What the task asks: Extract the full listing verbatim and drop any pictures from your copy.

···

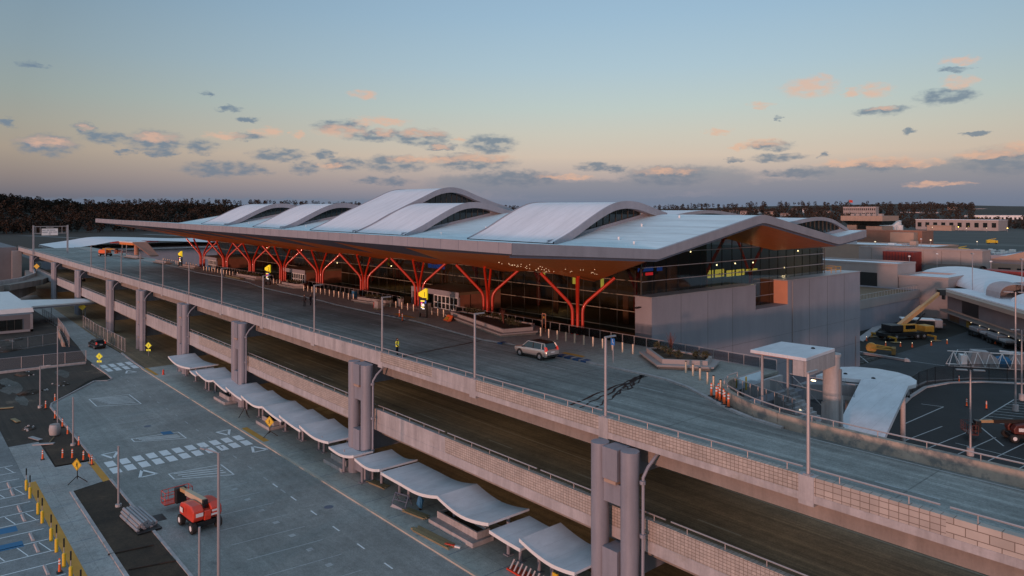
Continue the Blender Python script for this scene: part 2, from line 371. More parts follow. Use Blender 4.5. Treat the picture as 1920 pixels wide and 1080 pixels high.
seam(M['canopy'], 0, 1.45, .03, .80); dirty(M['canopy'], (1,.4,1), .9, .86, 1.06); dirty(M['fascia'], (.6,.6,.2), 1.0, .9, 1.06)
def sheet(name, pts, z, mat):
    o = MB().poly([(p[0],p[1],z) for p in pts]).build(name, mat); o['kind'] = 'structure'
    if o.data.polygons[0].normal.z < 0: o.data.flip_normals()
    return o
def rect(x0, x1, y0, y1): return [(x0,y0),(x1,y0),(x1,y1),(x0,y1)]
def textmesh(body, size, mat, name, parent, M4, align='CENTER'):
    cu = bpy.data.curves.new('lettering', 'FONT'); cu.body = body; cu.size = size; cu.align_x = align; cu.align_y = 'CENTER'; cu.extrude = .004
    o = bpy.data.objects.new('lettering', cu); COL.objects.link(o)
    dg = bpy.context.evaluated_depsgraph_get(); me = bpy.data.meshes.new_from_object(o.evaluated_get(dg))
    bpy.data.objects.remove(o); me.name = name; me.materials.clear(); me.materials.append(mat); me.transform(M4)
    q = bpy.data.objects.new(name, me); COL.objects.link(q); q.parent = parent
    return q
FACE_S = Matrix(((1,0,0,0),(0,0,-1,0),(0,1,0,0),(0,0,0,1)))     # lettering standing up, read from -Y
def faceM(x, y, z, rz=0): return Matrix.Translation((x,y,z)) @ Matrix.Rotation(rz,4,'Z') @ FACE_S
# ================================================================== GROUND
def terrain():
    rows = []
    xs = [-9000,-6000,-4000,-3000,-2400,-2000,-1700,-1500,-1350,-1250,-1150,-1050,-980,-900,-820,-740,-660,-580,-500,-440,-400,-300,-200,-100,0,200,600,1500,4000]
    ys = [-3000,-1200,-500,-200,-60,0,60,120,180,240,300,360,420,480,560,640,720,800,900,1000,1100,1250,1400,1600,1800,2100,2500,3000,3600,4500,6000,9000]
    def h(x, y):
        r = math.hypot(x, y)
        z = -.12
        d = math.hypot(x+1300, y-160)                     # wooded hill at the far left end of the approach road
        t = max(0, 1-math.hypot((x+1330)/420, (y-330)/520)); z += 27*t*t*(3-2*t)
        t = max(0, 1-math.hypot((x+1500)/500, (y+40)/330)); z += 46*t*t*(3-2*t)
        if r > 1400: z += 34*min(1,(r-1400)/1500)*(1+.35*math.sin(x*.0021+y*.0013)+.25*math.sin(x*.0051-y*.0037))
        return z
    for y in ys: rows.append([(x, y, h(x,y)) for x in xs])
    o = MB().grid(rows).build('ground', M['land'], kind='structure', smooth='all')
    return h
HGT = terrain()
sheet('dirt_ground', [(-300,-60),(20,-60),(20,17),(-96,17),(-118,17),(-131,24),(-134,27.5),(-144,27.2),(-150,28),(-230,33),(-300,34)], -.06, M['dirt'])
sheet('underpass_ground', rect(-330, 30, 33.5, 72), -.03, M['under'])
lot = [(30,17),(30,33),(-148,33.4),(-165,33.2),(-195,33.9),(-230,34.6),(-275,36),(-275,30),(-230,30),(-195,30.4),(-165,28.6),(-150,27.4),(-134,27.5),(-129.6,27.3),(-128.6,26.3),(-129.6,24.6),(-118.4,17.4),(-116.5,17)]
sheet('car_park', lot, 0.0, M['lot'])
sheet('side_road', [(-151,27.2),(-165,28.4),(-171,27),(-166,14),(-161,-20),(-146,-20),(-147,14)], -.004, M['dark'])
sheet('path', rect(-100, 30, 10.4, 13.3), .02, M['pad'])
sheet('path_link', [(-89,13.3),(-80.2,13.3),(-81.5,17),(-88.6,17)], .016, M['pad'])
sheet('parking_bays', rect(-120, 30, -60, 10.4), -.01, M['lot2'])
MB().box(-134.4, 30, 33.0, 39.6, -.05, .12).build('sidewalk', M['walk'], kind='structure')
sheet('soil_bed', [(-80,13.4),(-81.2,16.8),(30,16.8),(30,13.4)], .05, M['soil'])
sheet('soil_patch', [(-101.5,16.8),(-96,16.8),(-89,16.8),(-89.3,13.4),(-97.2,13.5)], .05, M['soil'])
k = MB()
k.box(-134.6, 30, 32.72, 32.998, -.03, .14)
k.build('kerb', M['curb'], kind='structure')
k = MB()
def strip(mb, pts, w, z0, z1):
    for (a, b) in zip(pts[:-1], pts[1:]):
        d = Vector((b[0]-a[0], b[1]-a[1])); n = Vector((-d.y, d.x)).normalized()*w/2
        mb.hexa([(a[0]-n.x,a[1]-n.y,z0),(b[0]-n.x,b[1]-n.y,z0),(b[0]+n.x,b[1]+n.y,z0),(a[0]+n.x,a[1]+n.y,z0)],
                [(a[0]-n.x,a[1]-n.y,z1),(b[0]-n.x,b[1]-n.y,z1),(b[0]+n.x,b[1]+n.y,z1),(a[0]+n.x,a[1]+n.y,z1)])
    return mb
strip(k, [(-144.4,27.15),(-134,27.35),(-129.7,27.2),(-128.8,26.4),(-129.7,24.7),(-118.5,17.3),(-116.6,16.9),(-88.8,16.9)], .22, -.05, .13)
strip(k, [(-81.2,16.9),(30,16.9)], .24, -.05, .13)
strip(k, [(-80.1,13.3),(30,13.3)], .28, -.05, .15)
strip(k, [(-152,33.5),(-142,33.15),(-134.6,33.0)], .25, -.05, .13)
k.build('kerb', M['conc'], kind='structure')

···

Answer in full:
Continue the Blender Python script for this scene: part 2, from line 371. More parts follow. Use Blender 4.5. Treat the picture as 1920 pixels wide and 1080 pixels high.
seam(M['canopy'], 0, 1.45, .03, .80); dirty(M['canopy'], (1,.4,1), .9, .86, 1.06); dirty(M['fascia'], (.6,.6,.2), 1.0, .9, 1.06)
def sheet(name, pts, z, mat):
    o = MB().poly([(p[0],p[1],z) for p in pts]).build(name, mat); o['kind'] = 'structure'
    if o.data.polygons[0].normal.z < 0: o.data.flip_normals()
    return o
def rect(x0, x1, y0, y1): return [(x0,y0),(x1,y0),(x1,y1),(x0,y1)]
def textmesh(body, size, mat, name, parent, M4, align='CENTER'):
    cu = bpy.data.curves.new('lettering', 'FONT'); cu.body = body; cu.size = size; cu.align_x = align; cu.align_y = 'CENTER'; cu.extrude = .004
    o = bpy.data.objects.new('lettering', cu); COL.objects.link(o)
    dg = bpy.context.evaluated_depsgraph_get(); me = bpy.data.meshes.new_from_object(o.evaluated_get(dg))
    bpy.data.objects.remove(o); me.name = name; me.materials.clear(); me.materials.append(mat); me.transform(M4)
    q = bpy.data.objects.new(name, me); COL.objects.link(q); q.parent = parent
    return q
FACE_S = Matrix(((1,0,0,0),(0,0,-1,0),(0,1,0,0),(0,0,0,1)))     # lettering standing up, read from -Y
def faceM(x, y, z, rz=0): return Matrix.Translation((x,y,z)) @ Matrix.Rotation(rz,4,'Z') @ FACE_S
# ================================================================== GROUND
def terrain():
    rows = []
    xs = [-9000,-6000,-4000,-3000,-2400,-2000,-1700,-1500,-1350,-1250,-1150,-1050,-980,-900,-820,-740,-660,-580,-500,-440,-400,-300,-200,-100,0,200,600,1500,4000]
    ys = [-3000,-1200,-500,-200,-60,0,60,120,180,240,300,360,420,480,560,640,720,800,900,1000,1100,1250,1400,1600,1800,2100,2500,3000,3600,4500,6000,9000]
    def h(x, y):
        r = math.hypot(x, y)
        z = -.12
        d = math.hypot(x+1300, y-160)                     # wooded hill at the far left end of the approach road
        t = max(0, 1-math.hypot((x+1330)/420, (y-330)/520)); z += 27*t*t*(3-2*t)
        t = max(0, 1-math.hypot((x+1500)/500, (y+40)/330)); z += 46*t*t*(3-2*t)
        if r > 1400: z += 34*min(1,(r-1400)/1500)*(1+.35*math.sin(x*.0021+y*.0013)+.25*math.sin(x*.0051-y*.0037))
        return z
    for y in ys: rows.append([(x, y, h(x,y)) for x in xs])
    o = MB().grid(rows).build('ground', M['land'], kind='structure', smooth='all')
    return h
HGT = terrain()
sheet('dirt_ground', [(-300,-60),(20,-60),(20,17),(-96,17),(-118,17),(-131,24),(-134,27.5),(-144,27.2),(-150,28),(-230,33),(-300,34)], -.06, M['dirt'])
sheet('underpass_ground', rect(-330, 30, 33.5, 72), -.03, M['under'])
lot = [(30,17),(30,33),(-148,33.4),(-165,33.2),(-195,33.9),(-230,34.6),(-275,36),(-275,30),(-230,30),(-195,30.4),(-165,28.6),(-150,27.4),(-134,27.5),(-129.6,27.3),(-128.6,26.3),(-129.6,24.6),(-118.4,17.4),(-116.5,17)]
sheet('car_park', lot, 0.0, M['lot'])
sheet('side_road', [(-151,27.2),(-165,28.4),(-171,27),(-166,14),(-161,-20),(-146,-20),(-147,14)], -.004, M['dark'])
sheet('path', rect(-100, 30, 10.4, 13.3), .02, M['pad'])
sheet('path_link', [(-89,13.3),(-80.2,13.3),(-81.5,17),(-88.6,17)], .016, M['pad'])
sheet('parking_bays', rect(-120, 30, -60, 10.4), -.01, M['lot2'])
MB().box(-134.4, 30, 33.0, 39.6, -.05, .12).build('sidewalk', M['walk'], kind='structure')
sheet('soil_bed', [(-80,13.4),(-81.2,16.8),(30,16.8),(30,13.4)], .05, M['soil'])
sheet('soil_patch', [(-101.5,16.8),(-96,16.8),(-89,16.8),(-89.3,13.4),(-97.2,13.5)], .05, M['soil'])
k = MB()
k.box(-134.6, 30, 32.72, 32.998, -.03, .14)
k.build('kerb', M['curb'], kind='structure')
k = MB()
def strip(mb, pts, w, z0, z1):
    for (a, b) in zip(pts[:-1], pts[1:]):
        d = Vector((b[0]-a[0], b[1]-a[1])); n = Vector((-d.y, d.x)).normalized()*w/2
        mb.hexa([(a[0]-n.x,a[1]-n.y,z0),(b[0]-n.x,b[1]-n.y,z0),(b[0]+n.x,b[1]+n.y,z0),(a[0]+n.x,a[1]+n.y,z0)],
                [(a[0]-n.x,a[1]-n.y,z1),(b[0]-n.x,b[1]-n.y,z1),(b[0]+n.x,b[1]+n.y,z1),(a[0]+n.x,a[1]+n.y,z1)])
    return mb
strip(k, [(-144.4,27.15),(-134,27.35),(-129.7,27.2),(-128.8,26.4),(-129.7,24.7),(-118.5,17.3),(-116.6,16.9),(-88.8,16.9)], .22, -.05, .13)
strip(k, [(-81.2,16.9),(30,16.9)], .24, -.05, .13)
strip(k, [(-80.1,13.3),(30,13.3)], .28, -.05, .15)
strip(k, [(-152,33.5),(-142,33.15),(-134.6,33.0)], .25, -.05, .13)
k.build('kerb', M['conc'], kind='structure')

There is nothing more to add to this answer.